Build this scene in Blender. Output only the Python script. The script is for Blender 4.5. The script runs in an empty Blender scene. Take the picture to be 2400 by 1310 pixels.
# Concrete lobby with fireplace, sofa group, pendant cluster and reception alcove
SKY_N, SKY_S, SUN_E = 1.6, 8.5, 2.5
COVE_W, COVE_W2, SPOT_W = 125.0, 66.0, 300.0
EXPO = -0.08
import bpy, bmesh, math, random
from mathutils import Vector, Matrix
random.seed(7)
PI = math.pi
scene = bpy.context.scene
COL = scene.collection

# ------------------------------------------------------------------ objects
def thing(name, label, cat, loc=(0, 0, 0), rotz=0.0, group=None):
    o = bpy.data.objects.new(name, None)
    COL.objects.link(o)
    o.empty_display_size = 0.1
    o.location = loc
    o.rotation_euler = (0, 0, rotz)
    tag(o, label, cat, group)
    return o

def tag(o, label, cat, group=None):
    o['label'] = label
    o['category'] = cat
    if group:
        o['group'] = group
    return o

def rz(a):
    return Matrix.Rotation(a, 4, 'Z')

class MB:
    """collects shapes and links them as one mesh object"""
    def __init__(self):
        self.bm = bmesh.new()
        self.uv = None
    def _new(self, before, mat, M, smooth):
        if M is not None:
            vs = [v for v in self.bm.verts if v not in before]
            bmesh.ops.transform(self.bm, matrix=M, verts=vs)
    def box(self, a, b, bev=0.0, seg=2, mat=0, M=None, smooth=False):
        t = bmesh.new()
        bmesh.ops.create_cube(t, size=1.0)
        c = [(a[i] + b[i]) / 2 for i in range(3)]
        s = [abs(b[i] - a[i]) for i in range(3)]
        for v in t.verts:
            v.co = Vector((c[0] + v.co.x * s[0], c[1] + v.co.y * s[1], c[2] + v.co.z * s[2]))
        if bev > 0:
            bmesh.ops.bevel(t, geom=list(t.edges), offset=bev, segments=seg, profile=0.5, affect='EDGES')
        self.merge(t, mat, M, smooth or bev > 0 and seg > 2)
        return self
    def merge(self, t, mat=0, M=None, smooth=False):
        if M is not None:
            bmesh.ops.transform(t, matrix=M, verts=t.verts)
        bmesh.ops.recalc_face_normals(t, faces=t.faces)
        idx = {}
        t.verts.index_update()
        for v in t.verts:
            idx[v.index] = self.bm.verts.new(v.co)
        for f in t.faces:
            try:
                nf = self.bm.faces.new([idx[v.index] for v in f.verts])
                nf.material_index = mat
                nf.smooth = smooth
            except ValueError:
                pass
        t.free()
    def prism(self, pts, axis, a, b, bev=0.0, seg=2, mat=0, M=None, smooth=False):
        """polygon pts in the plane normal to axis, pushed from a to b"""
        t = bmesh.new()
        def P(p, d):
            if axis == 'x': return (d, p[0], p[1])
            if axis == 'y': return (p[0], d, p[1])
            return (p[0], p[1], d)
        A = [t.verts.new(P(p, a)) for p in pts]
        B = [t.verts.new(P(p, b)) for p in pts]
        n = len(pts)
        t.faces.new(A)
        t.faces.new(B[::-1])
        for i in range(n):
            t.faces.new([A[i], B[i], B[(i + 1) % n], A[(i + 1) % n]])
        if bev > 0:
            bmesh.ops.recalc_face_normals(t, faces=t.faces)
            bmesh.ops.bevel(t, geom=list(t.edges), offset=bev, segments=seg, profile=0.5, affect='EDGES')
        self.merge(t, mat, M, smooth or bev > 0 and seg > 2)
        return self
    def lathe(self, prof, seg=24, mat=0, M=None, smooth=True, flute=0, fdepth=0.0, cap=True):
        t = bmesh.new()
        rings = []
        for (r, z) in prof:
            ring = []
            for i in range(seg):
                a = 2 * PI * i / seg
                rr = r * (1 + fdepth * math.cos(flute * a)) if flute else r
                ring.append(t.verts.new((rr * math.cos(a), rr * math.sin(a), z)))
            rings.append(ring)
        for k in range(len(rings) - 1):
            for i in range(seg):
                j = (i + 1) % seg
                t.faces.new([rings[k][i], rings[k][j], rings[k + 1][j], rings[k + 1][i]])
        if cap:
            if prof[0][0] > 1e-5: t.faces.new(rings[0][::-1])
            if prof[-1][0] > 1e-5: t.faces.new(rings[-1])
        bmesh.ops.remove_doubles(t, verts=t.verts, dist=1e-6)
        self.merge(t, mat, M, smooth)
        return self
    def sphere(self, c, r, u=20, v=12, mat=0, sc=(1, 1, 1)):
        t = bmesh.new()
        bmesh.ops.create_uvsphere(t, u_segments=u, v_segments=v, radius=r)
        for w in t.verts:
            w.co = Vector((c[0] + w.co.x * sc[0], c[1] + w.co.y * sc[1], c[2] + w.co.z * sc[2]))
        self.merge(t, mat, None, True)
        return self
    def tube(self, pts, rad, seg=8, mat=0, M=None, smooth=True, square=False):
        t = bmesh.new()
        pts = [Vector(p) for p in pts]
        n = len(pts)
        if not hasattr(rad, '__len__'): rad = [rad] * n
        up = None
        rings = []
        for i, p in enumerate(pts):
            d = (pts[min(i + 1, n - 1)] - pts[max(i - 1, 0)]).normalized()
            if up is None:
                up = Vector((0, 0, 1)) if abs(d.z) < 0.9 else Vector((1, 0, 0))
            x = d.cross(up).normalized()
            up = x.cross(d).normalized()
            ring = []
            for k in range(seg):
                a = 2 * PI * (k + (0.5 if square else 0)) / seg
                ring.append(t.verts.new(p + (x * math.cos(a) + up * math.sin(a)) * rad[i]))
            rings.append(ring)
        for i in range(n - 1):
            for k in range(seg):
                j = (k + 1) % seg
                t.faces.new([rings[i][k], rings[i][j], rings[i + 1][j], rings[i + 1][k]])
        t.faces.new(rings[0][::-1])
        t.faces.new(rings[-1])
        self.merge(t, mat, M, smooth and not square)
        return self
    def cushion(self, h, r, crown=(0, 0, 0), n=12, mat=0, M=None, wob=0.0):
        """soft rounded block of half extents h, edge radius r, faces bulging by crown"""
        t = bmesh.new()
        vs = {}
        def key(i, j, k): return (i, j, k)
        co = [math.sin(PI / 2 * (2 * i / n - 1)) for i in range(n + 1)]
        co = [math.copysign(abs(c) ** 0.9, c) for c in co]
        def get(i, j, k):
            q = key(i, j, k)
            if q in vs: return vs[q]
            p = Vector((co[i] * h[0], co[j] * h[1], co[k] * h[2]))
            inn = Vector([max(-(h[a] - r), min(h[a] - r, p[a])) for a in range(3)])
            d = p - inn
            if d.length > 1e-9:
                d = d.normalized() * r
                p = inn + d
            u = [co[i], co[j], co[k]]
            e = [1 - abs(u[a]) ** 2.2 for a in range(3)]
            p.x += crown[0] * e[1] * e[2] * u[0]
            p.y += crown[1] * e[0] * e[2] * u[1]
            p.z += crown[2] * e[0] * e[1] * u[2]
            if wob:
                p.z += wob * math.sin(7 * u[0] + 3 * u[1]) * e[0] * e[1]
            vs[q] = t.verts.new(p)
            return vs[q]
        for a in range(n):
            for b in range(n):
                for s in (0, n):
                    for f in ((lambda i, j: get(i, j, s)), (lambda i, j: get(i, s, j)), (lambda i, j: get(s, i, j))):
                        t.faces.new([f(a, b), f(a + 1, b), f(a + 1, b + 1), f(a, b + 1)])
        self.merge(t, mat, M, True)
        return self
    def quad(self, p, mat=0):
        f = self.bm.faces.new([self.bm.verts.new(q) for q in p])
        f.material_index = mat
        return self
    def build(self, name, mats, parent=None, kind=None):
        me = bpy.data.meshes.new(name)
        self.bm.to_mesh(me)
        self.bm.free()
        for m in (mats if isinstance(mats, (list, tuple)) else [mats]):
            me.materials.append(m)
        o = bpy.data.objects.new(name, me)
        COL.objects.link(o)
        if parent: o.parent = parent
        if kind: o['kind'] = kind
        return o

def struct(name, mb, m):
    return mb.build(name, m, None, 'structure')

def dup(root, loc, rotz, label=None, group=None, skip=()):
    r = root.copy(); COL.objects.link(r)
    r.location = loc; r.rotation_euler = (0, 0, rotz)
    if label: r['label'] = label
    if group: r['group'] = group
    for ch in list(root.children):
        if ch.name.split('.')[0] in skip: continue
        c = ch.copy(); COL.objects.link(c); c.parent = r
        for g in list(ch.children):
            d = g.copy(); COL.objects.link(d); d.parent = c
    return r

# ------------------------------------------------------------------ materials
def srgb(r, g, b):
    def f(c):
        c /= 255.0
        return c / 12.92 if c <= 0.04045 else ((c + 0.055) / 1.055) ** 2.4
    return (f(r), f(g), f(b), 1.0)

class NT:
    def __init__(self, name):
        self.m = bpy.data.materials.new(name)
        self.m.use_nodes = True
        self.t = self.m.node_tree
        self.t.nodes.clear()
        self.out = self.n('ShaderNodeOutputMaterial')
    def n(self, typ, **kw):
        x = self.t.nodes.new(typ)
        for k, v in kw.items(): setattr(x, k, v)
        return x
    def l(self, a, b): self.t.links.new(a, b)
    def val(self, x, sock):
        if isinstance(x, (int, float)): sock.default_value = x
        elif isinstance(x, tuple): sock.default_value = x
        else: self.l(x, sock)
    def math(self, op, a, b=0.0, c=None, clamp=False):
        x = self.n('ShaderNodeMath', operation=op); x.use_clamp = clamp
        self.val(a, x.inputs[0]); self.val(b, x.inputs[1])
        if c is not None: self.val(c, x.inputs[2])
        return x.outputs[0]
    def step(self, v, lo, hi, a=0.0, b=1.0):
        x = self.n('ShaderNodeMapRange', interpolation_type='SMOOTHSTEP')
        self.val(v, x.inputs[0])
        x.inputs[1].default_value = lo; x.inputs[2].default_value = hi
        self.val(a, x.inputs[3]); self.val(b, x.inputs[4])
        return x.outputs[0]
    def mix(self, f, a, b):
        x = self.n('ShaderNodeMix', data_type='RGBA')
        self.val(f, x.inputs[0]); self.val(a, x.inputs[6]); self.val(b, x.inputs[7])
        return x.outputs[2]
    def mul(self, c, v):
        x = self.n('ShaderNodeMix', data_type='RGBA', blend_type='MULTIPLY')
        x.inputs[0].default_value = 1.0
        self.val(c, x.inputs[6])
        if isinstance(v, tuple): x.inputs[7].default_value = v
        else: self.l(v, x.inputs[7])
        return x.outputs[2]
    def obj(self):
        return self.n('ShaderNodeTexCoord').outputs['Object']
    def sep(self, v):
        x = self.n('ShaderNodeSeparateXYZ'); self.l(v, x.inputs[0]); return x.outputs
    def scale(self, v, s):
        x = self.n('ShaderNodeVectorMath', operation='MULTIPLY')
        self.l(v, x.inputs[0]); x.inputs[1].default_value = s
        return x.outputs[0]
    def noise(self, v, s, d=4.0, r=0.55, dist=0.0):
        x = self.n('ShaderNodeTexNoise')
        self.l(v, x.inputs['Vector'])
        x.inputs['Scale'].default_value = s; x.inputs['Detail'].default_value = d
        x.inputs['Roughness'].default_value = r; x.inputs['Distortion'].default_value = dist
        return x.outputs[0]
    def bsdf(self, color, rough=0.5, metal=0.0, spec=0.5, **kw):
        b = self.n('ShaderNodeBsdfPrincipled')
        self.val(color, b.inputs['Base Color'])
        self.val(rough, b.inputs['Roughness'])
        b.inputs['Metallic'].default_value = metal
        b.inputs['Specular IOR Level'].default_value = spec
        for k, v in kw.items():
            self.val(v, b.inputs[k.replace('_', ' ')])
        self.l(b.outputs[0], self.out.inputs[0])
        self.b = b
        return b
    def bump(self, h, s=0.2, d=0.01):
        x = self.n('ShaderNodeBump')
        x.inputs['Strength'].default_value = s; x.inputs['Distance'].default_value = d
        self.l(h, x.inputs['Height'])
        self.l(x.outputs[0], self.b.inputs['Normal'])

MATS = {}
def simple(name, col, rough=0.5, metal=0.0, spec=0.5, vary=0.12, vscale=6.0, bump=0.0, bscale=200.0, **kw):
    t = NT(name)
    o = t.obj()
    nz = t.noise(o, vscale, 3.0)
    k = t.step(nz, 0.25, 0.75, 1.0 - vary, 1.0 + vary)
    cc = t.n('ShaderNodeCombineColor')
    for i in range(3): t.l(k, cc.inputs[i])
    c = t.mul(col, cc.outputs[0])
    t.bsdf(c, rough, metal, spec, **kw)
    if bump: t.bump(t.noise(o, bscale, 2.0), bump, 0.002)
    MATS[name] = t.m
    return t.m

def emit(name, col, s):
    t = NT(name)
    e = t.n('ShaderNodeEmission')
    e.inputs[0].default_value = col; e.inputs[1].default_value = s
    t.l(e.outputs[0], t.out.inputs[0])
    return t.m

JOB
Beginning at the top of the data, please return every line until and including the line containing "COL = scene.collection", copied exactly, and nothing past it.

EXERCISE SOLUTION
Build this scene in Blender. Output only the Python script. The script is for Blender 4.5. The script runs in an empty Blender scene. Take the picture to be 2400 by 1310 pixels.
# Concrete lobby with fireplace, sofa group, pendant cluster and reception alcove
SKY_N, SKY_S, SUN_E = 1.6, 8.5, 2.5
COVE_W, COVE_W2, SPOT_W = 125.0, 66.0, 300.0
EXPO = -0.08
import bpy, bmesh, math, random
from mathutils import Vector, Matrix
random.seed(7)
PI = math.pi
scene = bpy.context.scene
COL = scene.collection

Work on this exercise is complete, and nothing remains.